_SET EXERCISE:_ Repeat the line that contains "i in range(len(F))]))", the line that contains "0.008, 0.026, 0.010)", and all lines between them, exactly and with no other lines.

start DATASET RECORDS

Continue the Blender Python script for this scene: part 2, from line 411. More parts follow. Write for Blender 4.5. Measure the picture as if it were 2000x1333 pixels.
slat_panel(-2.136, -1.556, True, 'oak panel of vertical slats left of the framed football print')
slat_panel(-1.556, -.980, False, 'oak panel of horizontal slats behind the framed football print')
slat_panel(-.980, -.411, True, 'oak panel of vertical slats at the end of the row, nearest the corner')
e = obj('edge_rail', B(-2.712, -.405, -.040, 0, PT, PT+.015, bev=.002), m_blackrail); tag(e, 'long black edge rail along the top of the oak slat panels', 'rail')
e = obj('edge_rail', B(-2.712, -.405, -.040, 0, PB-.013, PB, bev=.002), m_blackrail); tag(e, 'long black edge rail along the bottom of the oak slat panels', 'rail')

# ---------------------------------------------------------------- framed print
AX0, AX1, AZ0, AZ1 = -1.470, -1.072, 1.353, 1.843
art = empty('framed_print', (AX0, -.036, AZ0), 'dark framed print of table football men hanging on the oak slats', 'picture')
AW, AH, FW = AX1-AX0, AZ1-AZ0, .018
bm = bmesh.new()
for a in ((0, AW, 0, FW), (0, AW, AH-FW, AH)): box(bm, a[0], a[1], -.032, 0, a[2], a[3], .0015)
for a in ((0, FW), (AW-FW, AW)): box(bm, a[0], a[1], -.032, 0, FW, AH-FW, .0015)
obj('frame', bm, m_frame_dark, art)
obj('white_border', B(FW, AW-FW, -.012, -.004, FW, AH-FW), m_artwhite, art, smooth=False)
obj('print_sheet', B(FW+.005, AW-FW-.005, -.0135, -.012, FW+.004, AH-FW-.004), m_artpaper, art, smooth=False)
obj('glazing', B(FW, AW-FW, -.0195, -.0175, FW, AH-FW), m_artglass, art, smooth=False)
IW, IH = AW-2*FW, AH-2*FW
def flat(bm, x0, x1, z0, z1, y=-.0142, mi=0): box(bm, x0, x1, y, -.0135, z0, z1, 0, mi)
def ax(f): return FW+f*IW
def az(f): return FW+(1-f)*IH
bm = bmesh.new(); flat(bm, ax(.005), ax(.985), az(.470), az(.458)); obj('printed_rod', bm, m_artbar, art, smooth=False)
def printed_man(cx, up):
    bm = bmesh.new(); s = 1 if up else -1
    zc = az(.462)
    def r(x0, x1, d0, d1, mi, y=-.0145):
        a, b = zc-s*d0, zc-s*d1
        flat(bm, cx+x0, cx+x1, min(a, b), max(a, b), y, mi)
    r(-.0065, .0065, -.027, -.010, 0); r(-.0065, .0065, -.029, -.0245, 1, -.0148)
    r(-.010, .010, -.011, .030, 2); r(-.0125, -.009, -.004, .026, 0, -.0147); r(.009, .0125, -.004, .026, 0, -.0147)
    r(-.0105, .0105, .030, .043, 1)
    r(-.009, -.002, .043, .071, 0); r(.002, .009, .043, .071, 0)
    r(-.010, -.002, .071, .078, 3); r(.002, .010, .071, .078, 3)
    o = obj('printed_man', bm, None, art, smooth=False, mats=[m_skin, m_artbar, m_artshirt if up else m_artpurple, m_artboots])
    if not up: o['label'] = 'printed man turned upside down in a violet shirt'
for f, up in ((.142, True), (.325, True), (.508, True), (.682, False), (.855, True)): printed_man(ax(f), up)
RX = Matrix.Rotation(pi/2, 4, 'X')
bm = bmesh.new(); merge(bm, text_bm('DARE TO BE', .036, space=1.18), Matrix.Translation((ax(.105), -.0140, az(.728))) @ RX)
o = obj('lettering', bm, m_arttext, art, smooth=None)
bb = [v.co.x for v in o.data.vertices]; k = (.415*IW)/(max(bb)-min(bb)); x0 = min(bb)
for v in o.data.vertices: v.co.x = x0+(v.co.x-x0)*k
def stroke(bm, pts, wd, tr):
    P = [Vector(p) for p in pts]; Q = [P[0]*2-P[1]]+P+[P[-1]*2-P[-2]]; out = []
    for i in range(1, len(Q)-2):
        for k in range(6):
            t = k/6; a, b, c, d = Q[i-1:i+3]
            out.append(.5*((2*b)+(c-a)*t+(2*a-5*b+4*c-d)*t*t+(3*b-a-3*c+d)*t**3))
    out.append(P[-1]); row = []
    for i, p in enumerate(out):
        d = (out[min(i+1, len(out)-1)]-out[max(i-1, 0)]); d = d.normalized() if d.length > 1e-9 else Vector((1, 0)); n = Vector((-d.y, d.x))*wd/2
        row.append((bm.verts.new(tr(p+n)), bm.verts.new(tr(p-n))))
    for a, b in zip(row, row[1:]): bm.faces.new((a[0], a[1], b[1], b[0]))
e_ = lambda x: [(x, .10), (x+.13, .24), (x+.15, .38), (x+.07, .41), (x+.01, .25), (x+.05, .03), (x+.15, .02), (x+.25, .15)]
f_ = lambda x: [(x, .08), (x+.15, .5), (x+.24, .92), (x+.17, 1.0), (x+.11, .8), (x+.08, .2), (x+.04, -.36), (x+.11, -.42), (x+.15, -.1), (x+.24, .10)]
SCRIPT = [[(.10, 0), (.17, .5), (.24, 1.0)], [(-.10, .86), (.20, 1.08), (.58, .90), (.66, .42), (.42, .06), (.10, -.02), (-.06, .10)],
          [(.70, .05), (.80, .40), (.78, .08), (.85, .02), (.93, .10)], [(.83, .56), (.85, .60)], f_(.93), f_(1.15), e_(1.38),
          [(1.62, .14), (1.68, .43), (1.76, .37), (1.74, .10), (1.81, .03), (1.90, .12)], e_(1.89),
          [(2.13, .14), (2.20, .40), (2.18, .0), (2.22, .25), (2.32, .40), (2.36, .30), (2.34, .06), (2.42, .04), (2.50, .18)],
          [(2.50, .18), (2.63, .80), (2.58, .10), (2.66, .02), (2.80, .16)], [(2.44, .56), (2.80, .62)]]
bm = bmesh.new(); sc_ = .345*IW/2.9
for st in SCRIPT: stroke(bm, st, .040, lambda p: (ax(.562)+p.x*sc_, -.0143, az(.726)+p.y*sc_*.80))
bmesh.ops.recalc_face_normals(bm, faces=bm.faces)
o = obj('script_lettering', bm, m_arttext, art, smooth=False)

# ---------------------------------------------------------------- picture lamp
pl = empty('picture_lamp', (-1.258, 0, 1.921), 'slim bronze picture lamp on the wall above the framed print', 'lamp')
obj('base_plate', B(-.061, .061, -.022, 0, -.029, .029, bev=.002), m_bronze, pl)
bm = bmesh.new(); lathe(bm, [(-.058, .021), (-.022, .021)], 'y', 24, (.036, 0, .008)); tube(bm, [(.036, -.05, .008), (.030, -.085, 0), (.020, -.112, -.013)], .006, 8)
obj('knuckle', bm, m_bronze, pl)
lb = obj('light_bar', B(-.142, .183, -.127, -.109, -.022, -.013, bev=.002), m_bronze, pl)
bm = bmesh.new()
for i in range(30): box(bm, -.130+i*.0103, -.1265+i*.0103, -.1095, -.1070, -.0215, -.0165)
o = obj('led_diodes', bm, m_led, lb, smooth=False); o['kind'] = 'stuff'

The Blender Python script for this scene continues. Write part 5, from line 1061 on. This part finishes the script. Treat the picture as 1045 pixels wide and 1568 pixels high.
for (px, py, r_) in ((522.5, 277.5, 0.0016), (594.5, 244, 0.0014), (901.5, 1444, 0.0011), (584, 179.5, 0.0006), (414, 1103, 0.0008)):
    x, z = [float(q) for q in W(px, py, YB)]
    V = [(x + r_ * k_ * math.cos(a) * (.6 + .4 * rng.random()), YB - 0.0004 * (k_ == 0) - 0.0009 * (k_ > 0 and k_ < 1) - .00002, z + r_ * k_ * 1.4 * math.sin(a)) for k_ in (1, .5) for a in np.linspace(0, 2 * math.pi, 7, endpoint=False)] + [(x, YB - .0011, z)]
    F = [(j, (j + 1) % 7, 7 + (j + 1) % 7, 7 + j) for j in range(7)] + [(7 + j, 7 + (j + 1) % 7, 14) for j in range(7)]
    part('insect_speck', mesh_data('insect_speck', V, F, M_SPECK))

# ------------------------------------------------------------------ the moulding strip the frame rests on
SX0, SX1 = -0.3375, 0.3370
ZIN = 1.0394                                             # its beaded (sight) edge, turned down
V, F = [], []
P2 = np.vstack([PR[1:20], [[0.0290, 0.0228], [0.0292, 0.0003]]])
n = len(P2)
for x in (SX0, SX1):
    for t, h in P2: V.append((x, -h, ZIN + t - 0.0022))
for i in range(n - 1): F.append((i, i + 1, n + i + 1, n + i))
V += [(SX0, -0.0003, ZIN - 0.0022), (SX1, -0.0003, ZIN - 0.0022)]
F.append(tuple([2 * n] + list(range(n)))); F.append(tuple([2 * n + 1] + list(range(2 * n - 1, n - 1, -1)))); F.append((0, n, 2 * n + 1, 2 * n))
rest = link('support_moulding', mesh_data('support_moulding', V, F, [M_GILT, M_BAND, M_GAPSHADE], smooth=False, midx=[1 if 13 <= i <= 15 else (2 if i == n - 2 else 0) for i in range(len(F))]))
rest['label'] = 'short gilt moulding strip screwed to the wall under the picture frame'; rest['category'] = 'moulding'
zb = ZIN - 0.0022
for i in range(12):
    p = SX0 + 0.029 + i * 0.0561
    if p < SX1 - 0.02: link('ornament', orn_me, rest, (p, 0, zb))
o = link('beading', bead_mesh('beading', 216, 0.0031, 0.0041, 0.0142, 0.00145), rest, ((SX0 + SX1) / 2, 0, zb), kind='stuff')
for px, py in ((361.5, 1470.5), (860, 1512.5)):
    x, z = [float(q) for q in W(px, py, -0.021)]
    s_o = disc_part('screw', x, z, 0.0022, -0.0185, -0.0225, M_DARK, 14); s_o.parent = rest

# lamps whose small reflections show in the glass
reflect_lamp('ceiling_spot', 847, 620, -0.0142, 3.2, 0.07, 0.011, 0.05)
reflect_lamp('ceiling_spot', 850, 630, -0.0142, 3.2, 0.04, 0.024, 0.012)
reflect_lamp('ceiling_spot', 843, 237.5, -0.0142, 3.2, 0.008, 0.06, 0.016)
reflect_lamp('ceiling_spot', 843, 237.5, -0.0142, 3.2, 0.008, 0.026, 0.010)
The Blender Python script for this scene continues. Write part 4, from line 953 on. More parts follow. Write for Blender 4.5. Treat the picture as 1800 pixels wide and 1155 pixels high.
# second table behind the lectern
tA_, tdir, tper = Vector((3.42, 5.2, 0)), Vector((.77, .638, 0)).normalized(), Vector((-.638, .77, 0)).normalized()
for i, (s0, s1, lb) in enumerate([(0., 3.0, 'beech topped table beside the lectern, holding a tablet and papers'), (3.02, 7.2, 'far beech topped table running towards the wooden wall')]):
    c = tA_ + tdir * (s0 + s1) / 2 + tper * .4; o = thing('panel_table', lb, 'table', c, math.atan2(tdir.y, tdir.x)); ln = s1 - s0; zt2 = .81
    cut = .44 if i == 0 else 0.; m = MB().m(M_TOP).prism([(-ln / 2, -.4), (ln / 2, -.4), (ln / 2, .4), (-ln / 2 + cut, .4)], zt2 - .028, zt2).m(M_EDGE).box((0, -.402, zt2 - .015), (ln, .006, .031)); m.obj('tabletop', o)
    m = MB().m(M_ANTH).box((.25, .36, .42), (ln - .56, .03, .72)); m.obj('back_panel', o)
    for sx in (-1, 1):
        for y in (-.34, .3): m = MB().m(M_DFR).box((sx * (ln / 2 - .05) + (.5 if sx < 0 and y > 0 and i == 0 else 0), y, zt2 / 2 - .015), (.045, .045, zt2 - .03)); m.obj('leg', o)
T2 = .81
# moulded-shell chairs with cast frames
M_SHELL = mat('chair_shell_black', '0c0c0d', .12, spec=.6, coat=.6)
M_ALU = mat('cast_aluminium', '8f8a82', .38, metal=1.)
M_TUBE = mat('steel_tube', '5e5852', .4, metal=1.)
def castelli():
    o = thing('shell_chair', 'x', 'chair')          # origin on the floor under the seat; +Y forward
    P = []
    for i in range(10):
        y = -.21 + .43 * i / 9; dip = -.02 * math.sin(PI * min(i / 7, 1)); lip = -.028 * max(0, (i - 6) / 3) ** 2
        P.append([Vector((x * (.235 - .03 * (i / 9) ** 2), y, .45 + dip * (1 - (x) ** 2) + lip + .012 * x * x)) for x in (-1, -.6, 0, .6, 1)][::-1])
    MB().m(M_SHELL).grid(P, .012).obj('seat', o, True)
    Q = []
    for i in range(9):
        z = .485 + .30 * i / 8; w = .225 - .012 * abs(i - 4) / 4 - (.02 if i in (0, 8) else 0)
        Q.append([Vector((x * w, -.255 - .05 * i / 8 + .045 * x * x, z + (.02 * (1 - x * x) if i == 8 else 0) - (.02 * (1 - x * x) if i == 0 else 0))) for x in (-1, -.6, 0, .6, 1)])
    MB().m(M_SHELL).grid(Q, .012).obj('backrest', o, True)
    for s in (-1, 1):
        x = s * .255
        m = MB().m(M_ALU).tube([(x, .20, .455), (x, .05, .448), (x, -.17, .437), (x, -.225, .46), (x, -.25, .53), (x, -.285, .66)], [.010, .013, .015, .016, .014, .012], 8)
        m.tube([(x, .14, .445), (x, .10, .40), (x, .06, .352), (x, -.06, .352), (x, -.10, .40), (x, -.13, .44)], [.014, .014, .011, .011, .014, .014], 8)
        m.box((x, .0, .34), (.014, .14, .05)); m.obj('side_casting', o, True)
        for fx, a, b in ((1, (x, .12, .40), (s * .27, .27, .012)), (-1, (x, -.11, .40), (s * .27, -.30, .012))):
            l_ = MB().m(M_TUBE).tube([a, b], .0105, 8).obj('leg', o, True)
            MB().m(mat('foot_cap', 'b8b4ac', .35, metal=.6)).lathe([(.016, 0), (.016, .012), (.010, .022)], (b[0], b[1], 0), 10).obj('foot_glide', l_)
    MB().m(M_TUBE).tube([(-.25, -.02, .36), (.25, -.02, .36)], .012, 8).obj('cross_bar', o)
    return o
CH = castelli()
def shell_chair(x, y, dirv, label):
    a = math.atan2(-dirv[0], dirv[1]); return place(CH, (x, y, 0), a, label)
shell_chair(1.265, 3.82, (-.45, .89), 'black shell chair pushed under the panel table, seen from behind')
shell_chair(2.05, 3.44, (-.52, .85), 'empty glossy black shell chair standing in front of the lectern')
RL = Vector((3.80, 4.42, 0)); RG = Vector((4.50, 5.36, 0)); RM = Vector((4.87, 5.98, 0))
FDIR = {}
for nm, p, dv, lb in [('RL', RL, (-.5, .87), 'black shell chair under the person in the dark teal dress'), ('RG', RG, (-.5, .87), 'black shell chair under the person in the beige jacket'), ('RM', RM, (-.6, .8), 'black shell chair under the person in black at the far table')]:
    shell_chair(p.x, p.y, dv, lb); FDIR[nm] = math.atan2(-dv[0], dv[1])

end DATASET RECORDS

_SOLUTION FOR THIS EXERCISE:_
rest = link('support_moulding', mesh_data('support_moulding', V, F, [M_GILT, M_BAND, M_GAPSHADE], smooth=False, midx=[1 if 13 <= i <= 15 else (2 if i == n - 2 else 0) for i in range(len(F))]))
rest['label'] = 'short gilt moulding strip screwed to the wall under the picture frame'; rest['category'] = 'moulding'
zb = ZIN - 0.0022
for i in range(12):
    p = SX0 + 0.029 + i * 0.0561
    if p < SX1 - 0.02: link('ornament', orn_me, rest, (p, 0, zb))
o = link('beading', bead_mesh('beading', 216, 0.0031, 0.0041, 0.0142, 0.00145), rest, ((SX0 + SX1) / 2, 0, zb), kind='stuff')
for px, py in ((361.5, 1470.5), (860, 1512.5)):
    x, z = [float(q) for q in W(px, py, -0.021)]
    s_o = disc_part('screw', x, z, 0.0022, -0.0185, -0.0225, M_DARK, 14); s_o.parent = rest

# lamps whose small reflections show in the glass
reflect_lamp('ceiling_spot', 847, 620, -0.0142, 3.2, 0.07, 0.011, 0.05)
reflect_lamp('ceiling_spot', 850, 630, -0.0142, 3.2, 0.04, 0.024, 0.012)
reflect_lamp('ceiling_spot', 843, 237.5, -0.0142, 3.2, 0.008, 0.06, 0.016)
reflect_lamp('ceiling_spot', 843, 237.5, -0.0142, 3.2, 0.008, 0.026, 0.010)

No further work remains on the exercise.